Counter-intuitively, we started with exports. They’re not API originated (although we stand willing and able to do so), but rather human-crafted emails from other operators with Excel attachments (NPORs). Thankfully we have an order of magnitude fewer of them than going the other way. In the last year we’ve heavily automated the processing of those, so humans do what humans should do: make high quality decisions. There’s some more to do there as workflow analysis shows opportunities to improve and sensibly automate this further.

Imports have also had a lot of attention and for Q3 I’ve set the porting team the objective of improving their productivity 10x, the heavy lifting of which will be achieved by new tooling already in place. However, we have more changes in flight for this quarter which are going to reduce the need for human involvement further, for example auto-approval of import requests. Save for a limited number of exceptions – porting from IPX scrotes under Scenario 7 being the main one – ports will not need to wait for human validation; they’ll be systematically checked and pushed straight through to the losing operator (or their host). By the end of August we expect to be auto-processing the responses (i.e. the email with the updated NPOR sent back) too, at least for those operators capable of being vaguely consistent. Where the other operators have deployed robots themselves for certain scenarios, this should lead to massively improved response times, especially for those who like to submit batches at 1 minute before 5!

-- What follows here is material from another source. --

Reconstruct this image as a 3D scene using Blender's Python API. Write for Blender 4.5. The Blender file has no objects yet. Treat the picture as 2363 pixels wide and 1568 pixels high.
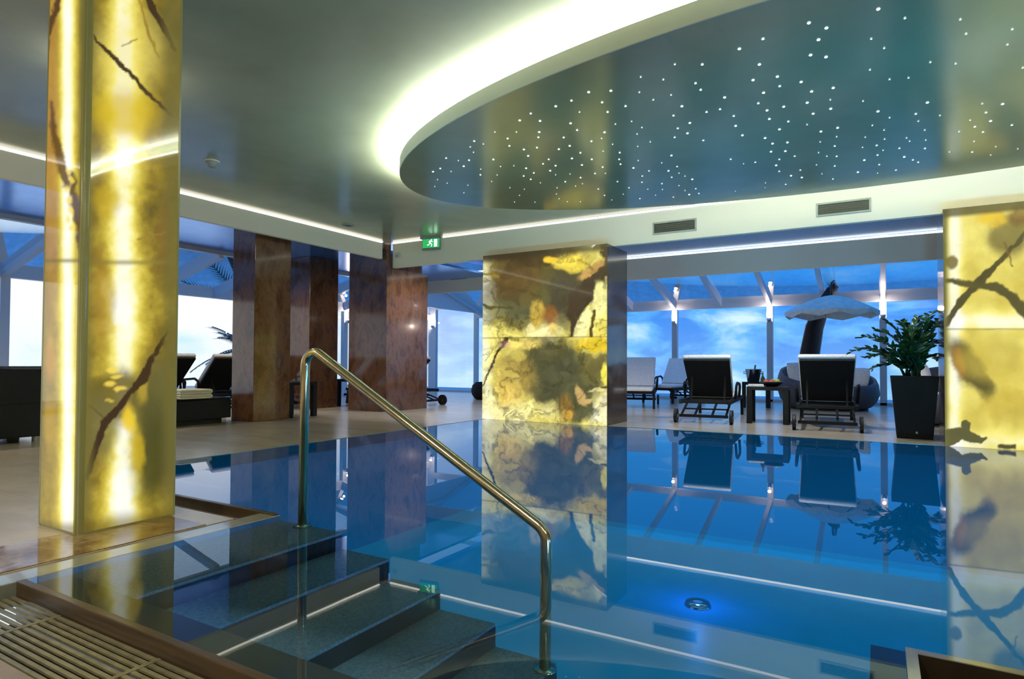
import bpy, bmesh, math, random
import numpy as np
from mathutils import Vector, Matrix
random.seed(7)
PI = math.pi
scene = bpy.context.scene
COL = scene.collection

# ------------------------------------------------------------------ camera (fitted to the photograph)
W, H = 2363, 1568
FPX, YAW, PITCH, ROLL, HOR, EYE = 1428.0, 30.7, 1.2, 0.25, 839.5, 0.85
y_, p_, r_ = (math.radians(a) for a in (YAW, PITCH, ROLL))
Rm = (Matrix.Rotation(y_, 3, 'Z') @ Matrix.Rotation(PI/2 + p_, 3, 'X') @ Matrix.Rotation(r_, 3, 'Z'))
CY = HOR - FPX*math.tan(p_)
cam_d = bpy.data.cameras.new('camera'); cam = bpy.data.objects.new('camera', cam_d); COL.objects.link(cam)
cam.location = (0, 0, EYE); cam.rotation_euler = Rm.to_euler()
cam_d.sensor_width = 36; cam_d.sensor_fit = 'HORIZONTAL'; cam_d.lens = FPX/W*36
cam_d.shift_y = (CY - H/2)/W; cam_d.clip_start = .02; cam_d.clip_end = 400
scene.camera = cam
Rn = np.array(Rm)
def pix(x, y, ax, v):
    """where the line of sight through a photo pixel meets the plane axis=v"""
    d = Rm @ Vector(((x - W/2)/FPX, -(y - CY)/FPX, -1)); c = Vector((0, 0, EYE))
    return c + d*((v - c[ax])/d[ax])
def to_px(P):
    q = (P - np.array([0, 0, EYE])) @ Rn
    return W/2 + FPX*q[:, 0]/-q[:, 2], CY - FPX*q[:, 1]/-q[:, 2]

# ------------------------------------------------------------------ materials
def lin(c):
    f = lambda v: v/12.92 if v <= .04045 else ((v+.055)/1.055)**2.4
    return tuple(f(v/255) for v in c)
def rgba(c): return (*lin(c), 1)
class Mat:
    def __init__(s, name):
        s.m = bpy.data.materials.new(name); s.m.use_nodes = True
        s.nt = s.m.node_tree; s.nt.nodes.clear()
        s.out = s.n('ShaderNodeOutputMaterial')
    def n(s, t, **k):
        nd = s.nt.nodes.new(t)
        for a, b in k.items(): setattr(nd, a, b)
        return nd
    def l(s, a, b): s.nt.links.new(a, b)
    def noise(s, scale, detail=4, rough=.55, dist=0, stretch=None, coord='Object'):
        tc = s.n('ShaderNodeTexCoord'); mp = s.n('ShaderNodeMapping')
        if stretch: mp.inputs['Scale'].default_value = stretch
        s.l(tc.outputs[coord], mp.inputs[0])
        nz = s.n('ShaderNodeTexNoise'); nz.inputs['Scale'].default_value = scale
        nz.inputs['Detail'].default_value = detail; nz.inputs['Roughness'].default_value = rough
        nz.inputs['Distortion'].default_value = dist
        s.l(mp.outputs[0], nz.inputs['Vector']); return nz.outputs['Fac']
    def ramp(s, fac, stops):
        r = s.n('ShaderNodeValToRGB'); e = r.color_ramp.elements
        while len(e) < len(stops): e.new(.5)
        for k, (p, c) in enumerate(stops): e[k].position = p; e[k].color = rgba(c)
        s.l(fac, r.inputs[0]); return r.outputs[0]
def pbr(name, c, rough=.5, metal=0, spec=.5, coat=0, c2=None, nscale=8, stretch=None, bump=0, bscale=None, emit=None, estr=0, detail=4, ior=1.5):
    M = Mat(name); b = M.n('ShaderNodeBsdfPrincipled')
    b.inputs['Roughness'].default_value = rough; b.inputs['Metallic'].default_value = metal
    b.inputs['IOR'].default_value = ior; b.inputs['Specular IOR Level'].default_value = spec if ior == 1.5 else .5; b.inputs['Coat Weight'].default_value = coat
    b.inputs['Coat Roughness'].default_value = .03
    c2 = c2 or tuple(min(255, v*1.08+2) for v in c)
    nz = M.noise(nscale, detail, stretch=stretch)
    M.l(M.ramp(nz, [(.35, c), (.65, c2)]), b.inputs['Base Color'])
    if bump:
        bn = M.n('ShaderNodeBump'); bn.inputs['Strength'].default_value = bump; bn.inputs['Distance'].default_value = .01
        M.l(M.noise(bscale or nscale*6, 3, stretch=stretch), bn.inputs['Height']); M.l(bn.outputs[0], b.inputs['Normal'])
    if emit:
        b.inputs['Emission Color'].default_value = rgba(emit); b.inputs['Emission Strength'].default_value = estr
    M.l(b.outputs[0], M.out.inputs[0]); M.b = b
    return M.m
def emis(name, c, s, sample=True):
    M = Mat(name); e = M.n('ShaderNodeEmission'); e.inputs[0].default_value = rgba(c); e.inputs[1].default_value = s
    M.l(e.outputs[0], M.out.inputs[0])
    if not sample: M.m.cycles.emission_sampling = 'NONE'
    return M.m
def glassy(name, tint, ior, rough=0, bump=0):
    M = Mat(name); f = M.n('ShaderNodeFresnel'); f.inputs[0].default_value = ior
    t = M.n('ShaderNodeBsdfTransparent'); t.inputs[0].default_value = (*tint, 1)
    g = M.n('ShaderNodeBsdfGlossy'); g.inputs['Roughness'].default_value = rough; g.inputs[0].default_value = (1, 1, 1, 1)
    mx = M.n('ShaderNodeMixShader'); M.l(f.outputs[0], mx.inputs[0]); M.l(t.outputs[0], mx.inputs[1]); M.l(g.outputs[0], mx.inputs[2])
    if bump:
        bn = M.n('ShaderNodeBump'); bn.inputs['Strength'].default_value = bump; bn.inputs['Distance'].default_value = .02
        M.l(M.noise(1.3, 2), bn.inputs['Height']); M.l(bn.outputs[0], g.inputs['Normal']); M.l(bn.outputs[0], f.inputs['Normal'])
    M.l(mx.outputs[0], M.out.inputs[0]); return M.m
def tile_floor(name, ca, cb, joint, rough, size=(1.2, .6)):
    M = Mat(name); b = M.n('ShaderNodeBsdfPrincipled')
    base = M.ramp(M.noise(1.6, 6, .65, .4, (1, 2.5, 1)), [(.3, ca), (.7, cb)])
    tc = M.n('ShaderNodeTexCoord'); br = M.n('ShaderNodeTexBrick')
    br.inputs['Scale'].default_value = 1; br.inputs['Mortar Size'].default_value = .003; br.inputs['Mortar Smooth'].default_value = .3
    br.inputs['Brick Width'].default_value = size[0]; br.inputs['Row Height'].default_value = size[1]
    br.inputs['Color1'].default_value = (1, 1, 1, 1); br.inputs['Color2'].default_value = (.93, .92, .9, 1); br.inputs['Mortar'].default_value = (*[joint]*3, 1)
    M.l(tc.outputs['Object'], br.inputs['Vector'])
    mx = M.n('ShaderNodeMix', data_type='RGBA', blend_type='MULTIPLY'); mx.inputs['Factor'].default_value = 1
    M.l(base, mx.inputs['A']); M.l(br.outputs['Color'], mx.inputs['B']); M.l(mx.outputs['Result'], b.inputs['Base Color'])
    b.inputs['Roughness'].default_value = rough; M.l(b.outputs[0], M.out.inputs[0]); return M.m
def marble(name, stops, rough=.12, scale=2.2, dist=1.2, stretch=None):
    M = Mat(name); b = M.n('ShaderNodeBsdfPrincipled')
    M.l(M.ramp(M.noise(scale, 10, .7, dist, stretch), stops), b.inputs['Base Color'])
    b.inputs['Roughness'].default_value = rough; b.inputs['Coat Weight'].default_value = .3; b.inputs['Coat Roughness'].default_value = .05
    M.l(b.outputs[0], M.out.inputs[0]); return M.m
def onyx_mat(name, strength):
    M = Mat(name); b = M.n('ShaderNodeBsdfPrincipled'); at = M.n('ShaderNodeAttribute'); at.attribute_name = 'stone'
    M.l(at.outputs['Color'], b.inputs['Emission Color']); b.inputs['Emission Strength'].default_value = strength
    b.inputs['Base Color'].default_value = (.06, .05, .03, 1); b.inputs['Roughness'].default_value = .04; b.inputs['Specular IOR Level'].default_value = .5
    M.l(b.outputs[0], M.out.inputs[0]); return M.m

m = {}
m['floor'] = tile_floor('travertine_floor', (176, 163, 142), (198, 186, 164), .8, .22)
m['lowfloor'] = tile_floor('wet_floor', (128, 112, 84), (160, 142, 108), .7, .2)
m['ceil'] = pbr('satin_stretch_ceiling', (156, 162, 136), .2, spec=1.0, ior=1.75, nscale=1)
m['oval'] = pbr('satin_star_ceiling', (124, 136, 104), .19, spec=1.0, ior=2.4, nscale=1)
m['rim'] = pbr('canopy_rim_paint', (205, 208, 198), .5, c2=(206, 209, 200), nscale=.7)
m['cream'] = pbr('cream_bulkhead_paint', (246, 236, 212), .55, c2=(247, 238, 214), nscale=.7)
m['soffit'] = pbr('soffit_sky_tint', (84, 152, 238), .2, .7, spec=1)  # blue base colour stands in for the sky reflected in the soffit
m['white'] = pbr('white_frame_paint', (214, 218, 226), .35, c2=(216, 220, 228), nscale=.7)
m['wallp'] = pbr('plain_wall_paint', (120, 112, 92), .6)
m['brown'] = marble('brown_red_marble', [(.25, (52, 34, 24)), (.42, (96, 62, 40)), (.53, (124, 86, 58)), (.64, (88, 62, 54)), (.82, (158, 130, 102))], .12, 4.2, .35, (1, 1, .55))
m['dmarble'] = marble('dark_grey_marble', [(.3, (48, 42, 40)), (.55, (82, 70, 62)), (.8, (112, 92, 76))])
m['inlay'] = marble('red_gold_marble_inlay', [(.3, (84, 46, 30)), (.45, (130, 98, 66)), (.58, (160, 138, 100)), (.7, (104, 66, 50)), (.85, (200, 186, 150))], .1, 4)
m['onyx'] = onyx_mat('backlit_onyx', .71)
m['edge'] = pbr('pillar_edge_glass', (96, 96, 60), .3, coat=.1, emit=(120, 116, 60), estr=.35)
m['steel'] = pbr('brushed_steel', (196, 186, 158), .2, 1, nscale=40, stretch=(1, 1, .1))
m['curb'] = pbr('brown_stone_curb', (56, 45, 29), .28, c2=(80, 64, 43), nscale=6, stretch=(.3, 6, 6))
m['curbdark'] = pbr('dark_stone_curb', (36, 29, 18), .35, c2=(50, 40, 26), nscale=6)
m['strip'] = pbr('wet_edge_stone', (128, 132, 118), .1, c2=(160, 158, 136), nscale=4, coat=.5)
m['grate'] = pbr('grate_plastic', (124, 118, 88), .35, c2=(100, 96, 72), nscale=20)
m['dark'] = pbr('dark_void', (14, 14, 12), .6)
m['led'] = emis('led_line', (255, 248, 226), 1.7)
m['ledring'] = emis('led_cove_ring', (250, 255, 244), 480)
m['rimfill'] = emis('added_rim_glow', (255, 250, 226), 44)  # for the glowing strip added to the canopy rim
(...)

As well as improved throughput, we want to pass on the improved costs to you by reducing our porting fees materially which we expect will be disruptive. We’ll announce this when we can but an important caveat is that these reductions won’t apply to those who force human involvement; in fact, it is likely we’ll dramatically reduce the standard import charge but increase rates where human involvement is necessary, e.g. because you like to argue with us over the rejection code another operator has used, or chase a port by phone 3 minutes after submission, or cancel a port 10 minutes before it is due to be activated by the other operator. There are lower volume scenarios we can catch and improve in due course but our priority is passing on the majority of benefits, for the majority of scenarios to the majority of customers. Exceptions will remain but they should be ever fewer!

One negative consequence potentially for some customers is that some of you rely quite heavily on our team quality-control checking your submissions and rejecting them before they go to the other operator. This is a cost we’ll be eliminating and whilst we intend building in many checks to catch common scenarios, and avoid what we see the other way which is robots sending us the same request 25 times unchanged, there is elevated scope for garbage-in, garbage-out with any more automated system. 

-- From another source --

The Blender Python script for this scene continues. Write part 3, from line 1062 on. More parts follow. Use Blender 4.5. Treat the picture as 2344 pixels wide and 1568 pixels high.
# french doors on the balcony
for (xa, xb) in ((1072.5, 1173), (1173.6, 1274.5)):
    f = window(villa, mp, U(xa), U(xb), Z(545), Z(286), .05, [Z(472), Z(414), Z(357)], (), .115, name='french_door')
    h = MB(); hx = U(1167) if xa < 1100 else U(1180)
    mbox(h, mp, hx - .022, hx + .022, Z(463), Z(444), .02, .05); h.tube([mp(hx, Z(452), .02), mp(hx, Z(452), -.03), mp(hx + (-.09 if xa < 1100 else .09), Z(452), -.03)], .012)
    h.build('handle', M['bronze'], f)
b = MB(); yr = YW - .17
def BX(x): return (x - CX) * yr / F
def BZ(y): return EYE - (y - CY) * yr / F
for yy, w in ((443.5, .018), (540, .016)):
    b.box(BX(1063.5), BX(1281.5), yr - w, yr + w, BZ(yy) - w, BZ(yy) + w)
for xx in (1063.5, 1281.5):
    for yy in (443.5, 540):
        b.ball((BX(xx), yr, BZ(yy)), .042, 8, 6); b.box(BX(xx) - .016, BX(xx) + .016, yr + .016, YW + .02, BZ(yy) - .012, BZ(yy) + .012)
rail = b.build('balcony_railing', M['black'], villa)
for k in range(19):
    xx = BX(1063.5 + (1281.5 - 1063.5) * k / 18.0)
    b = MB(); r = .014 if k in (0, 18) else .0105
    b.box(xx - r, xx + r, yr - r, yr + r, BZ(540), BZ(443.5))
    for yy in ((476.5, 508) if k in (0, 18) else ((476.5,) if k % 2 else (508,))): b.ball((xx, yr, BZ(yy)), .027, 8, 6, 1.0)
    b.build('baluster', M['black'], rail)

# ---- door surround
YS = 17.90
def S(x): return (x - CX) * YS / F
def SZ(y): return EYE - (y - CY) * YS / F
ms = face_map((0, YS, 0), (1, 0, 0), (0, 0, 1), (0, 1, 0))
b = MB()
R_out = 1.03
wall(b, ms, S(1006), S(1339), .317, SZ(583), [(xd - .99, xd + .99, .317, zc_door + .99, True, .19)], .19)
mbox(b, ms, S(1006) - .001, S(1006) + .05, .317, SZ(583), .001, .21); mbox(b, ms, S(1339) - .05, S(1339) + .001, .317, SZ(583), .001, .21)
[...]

It does feel somewhat Terminator-like where we’re battling naive robots and Mechanical Turks with a combination of advanced technology (our own) and highly skilled humans. The losers will be those who, like us historically, have relied on very expensive humans alone, subsidised in part by high porting fees. The high fees are going, technology is the only way.

Lastly, while this is related to Carrier Services which, of course, underpins our Hosted service too. For those of you making use of Hosted, there is so much more already in place which you might not be aware of. We have some huge high volume customers who need to automate. Be it ordering securely pre-provisioned hardware through our hardware API, with drop-shipping direct to your end-users, or using our APIs to drop user credentials into your own TR-069 template, this can be zero touch. When it comes to porting, did you also know you can allocate users a temporary number which’ll be swapped out when their real-number ports? Again, this makes new users touchless as their new hardware works, even if the port hasn’t completed when it arrives. This is a hidden API feature live today for high volume customers but which will be visible in the Partner Portal any day.

We’re committed to helping you be as efficient and competitive as possible through the smart use of technology which those with a lower brain-to-weight ratio do not have. As always, we’d welcome your feedback.